In 1901, the widowed Matilda Hall Usher (spelt with either one 's' or two) was living at 50 Mountjoy St., with her widowed father, George Hall, coal merchant, and with two of her unmarried sisters, Georgina aged 38 and Emily aged 44. An aunt, Anne J.Brown, aged 83, was visiting. (Born Anne J. Hall?).
Her brother, Albert Andrew Hall, was living at 9 Sydney Avenue, Blackrock: he was an accountant, unmarried and living with two of his single sisters, the telegraphist, Adelaide, and Mary Hall.
Frederick Hall was a boarder in a boarding house in Westland Row and was working as a commission agent.
By 1911, Matilda Usher was living at 16 Cabra Road, Glasnevin with Emily, Mary and Adelaide.
Her brother, Albert Andrew Hall, married Eveline Beatrice Forster in 1901, and had become the secretary of a limited company - the couple were living at 29 Corrig Avenue, Dunlaoghaire, then called Kingstown, in 1911.
4) Mary Courtenay, baptised 12th May 1830, lived at 47 Moore Street. She married Herbert Gilman Moore, son of Emanuel Moore of Rosscarbery, Cork.
http://alison-stewart.blogspot.ie/2012/06/mary-courtenay-and-herbert-gilman-moore.html
Other children of Frederick and Mary Courtenay, 27 Wellington Street, whose birth records I've failed to discover, would be:
5) Eliza Courtenay/Courtney and - possibly -
6) Thomas Courtney who would have been born circa 1840.
http://alison-stewart.blogspot.ie/2012/06/mary-courtenay-and-herbert-gilman-moore.html
http://alison-stewart.blogspot.ie/2012/10/thomas-courtenay-and-mary-brown-royal.html
Eliza Courtenay (born circa 1826, possibly and most likely to Frederick and Mary Courtenay of 27 Wellington St) married a policeman, William Yorke, and had children in Dublin, most of them born at 27 Wellington St.
An Elizabeth Yorke died in North Dublin and her death was registered as 1821 - 1888.
The children of Eliza Courtenay and William Yorke were all born at 27 Wellington Street, and were baptised in St. Mary's Church:
Henry Francis Yorke, born 11th January 1846. Henry converted to Catholicism the day before his marriage. He was baptised in the Pro-Cathedral on 5th June 1893, and the following day he married Catherine Byrne, the daughter of John Byrne and Eliza Corcoran of Harolds Cross. Both bride and groom gave their address as 26 Hill Street.
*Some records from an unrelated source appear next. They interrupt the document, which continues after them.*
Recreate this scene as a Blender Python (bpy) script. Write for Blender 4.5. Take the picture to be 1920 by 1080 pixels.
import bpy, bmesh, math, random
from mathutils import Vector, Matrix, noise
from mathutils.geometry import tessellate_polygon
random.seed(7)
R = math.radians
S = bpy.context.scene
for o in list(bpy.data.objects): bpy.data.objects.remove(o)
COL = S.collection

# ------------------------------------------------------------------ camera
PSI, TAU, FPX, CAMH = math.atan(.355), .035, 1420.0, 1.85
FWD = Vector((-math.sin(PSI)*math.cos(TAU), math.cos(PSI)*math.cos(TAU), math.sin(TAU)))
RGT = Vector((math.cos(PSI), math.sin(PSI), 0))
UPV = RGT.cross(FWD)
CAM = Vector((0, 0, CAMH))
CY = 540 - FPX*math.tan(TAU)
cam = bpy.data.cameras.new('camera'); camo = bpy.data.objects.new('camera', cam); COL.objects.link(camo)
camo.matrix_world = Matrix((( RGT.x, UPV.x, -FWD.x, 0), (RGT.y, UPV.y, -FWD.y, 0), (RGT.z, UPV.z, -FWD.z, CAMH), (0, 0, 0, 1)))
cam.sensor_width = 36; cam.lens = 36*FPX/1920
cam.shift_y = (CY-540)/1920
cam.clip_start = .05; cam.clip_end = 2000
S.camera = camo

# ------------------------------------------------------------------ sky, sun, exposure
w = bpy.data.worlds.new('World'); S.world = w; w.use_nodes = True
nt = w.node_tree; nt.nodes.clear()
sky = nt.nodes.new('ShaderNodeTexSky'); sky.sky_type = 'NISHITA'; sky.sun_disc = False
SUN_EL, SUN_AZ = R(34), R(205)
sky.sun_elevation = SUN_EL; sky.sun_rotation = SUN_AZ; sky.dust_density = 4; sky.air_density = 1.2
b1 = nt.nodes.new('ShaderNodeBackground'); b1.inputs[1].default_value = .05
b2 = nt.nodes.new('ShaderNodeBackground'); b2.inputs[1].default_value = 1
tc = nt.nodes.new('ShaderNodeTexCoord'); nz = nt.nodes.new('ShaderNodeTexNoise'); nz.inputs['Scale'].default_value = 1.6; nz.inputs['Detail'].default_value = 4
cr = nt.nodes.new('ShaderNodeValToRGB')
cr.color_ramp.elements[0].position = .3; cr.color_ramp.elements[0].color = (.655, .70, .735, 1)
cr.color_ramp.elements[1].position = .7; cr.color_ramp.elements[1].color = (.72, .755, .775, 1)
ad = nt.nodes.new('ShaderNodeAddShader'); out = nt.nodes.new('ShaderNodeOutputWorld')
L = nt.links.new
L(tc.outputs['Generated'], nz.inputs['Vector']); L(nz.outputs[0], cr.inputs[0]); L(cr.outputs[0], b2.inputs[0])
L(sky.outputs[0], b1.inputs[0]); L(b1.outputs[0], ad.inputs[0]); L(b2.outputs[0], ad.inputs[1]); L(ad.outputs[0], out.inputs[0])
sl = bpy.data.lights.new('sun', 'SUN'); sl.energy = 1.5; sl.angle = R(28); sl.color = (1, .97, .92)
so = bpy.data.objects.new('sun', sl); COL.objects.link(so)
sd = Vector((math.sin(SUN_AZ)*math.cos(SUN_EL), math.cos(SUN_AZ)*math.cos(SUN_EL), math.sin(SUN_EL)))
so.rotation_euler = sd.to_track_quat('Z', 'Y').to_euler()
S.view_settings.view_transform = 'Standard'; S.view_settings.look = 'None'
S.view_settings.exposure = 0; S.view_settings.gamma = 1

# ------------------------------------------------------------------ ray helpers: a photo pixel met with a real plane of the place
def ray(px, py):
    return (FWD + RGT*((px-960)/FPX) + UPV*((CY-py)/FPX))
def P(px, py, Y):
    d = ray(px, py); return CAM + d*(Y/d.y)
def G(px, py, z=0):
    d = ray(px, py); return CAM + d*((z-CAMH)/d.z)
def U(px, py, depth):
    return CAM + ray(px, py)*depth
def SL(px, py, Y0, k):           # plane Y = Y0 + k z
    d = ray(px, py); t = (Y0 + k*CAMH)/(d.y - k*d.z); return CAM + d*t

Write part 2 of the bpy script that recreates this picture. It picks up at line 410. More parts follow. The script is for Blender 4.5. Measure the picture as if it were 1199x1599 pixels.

By 1911, Henry - a horse dealer - was widowed, and was living at 11 St.Anthony's Place, Dublin, with a collection of children. There was a son, Henry F. Yorke, born circa 1894 to Henry and Catherine, and two step-daughters - Elizabeth Rothery, born circa 1888, and Catherine Rothery, born circa 1890. A younger girl, Margaret Rothery, who had been born in about 1892, was named as a daughter, rather than a step-daughter.
Catherine's first husband had been Isaac Rothery (1854 - 1892), the son of Isaac Rothery and Sarah Doyle of Churchtown. The couple had married in Rathmines on 4th June 1888. The witnesses had been Joseph Rothery and Elizabeth Smith. Isaac's father, Isaac Rothery, had been a policeman, who had been born circa 1834 in King's Co/Offaly, and who had enlisted in 1850.
Thomas Frederick Yorke, born 14th February 1848. Thomas York of 80 Lower Camden Street married Alice Halpin, the daughter of Thomas Halpin and Alice Dillon, on 20th August 1871 in Harrington Street Catholic church.
William Rowland Yorke, born 17th June 1850.
Adelaide Julia Yorke, born 16th August 1851.
Elizabeth Sarah was born 17th April 1853.
Emily Yorke, born 3rd January 1856. (Add link) She married a cousin, William Courtney/Courtenay, son of Thomas Courtenay of Kilmainham.
George Albert Yorke, born 16th April 1861. His father, William Yorke was now noted as a carriage painter, rather than a policeman. A George Yorke, who had been married 20 years to a woman named Elizabeth Hoey, was living at 25.3 Wellington Street in 1911, along with his 14 year old son, Thomas F. Yorke.
A Thomas Yorke of 53 Lower Wellington Street, Dublin, enlisted into the Forage Department of the Army Service Corps at the outset of the First World War.
Jane Yorke, born 17th October 1864 - her father, William, was working as a house painter.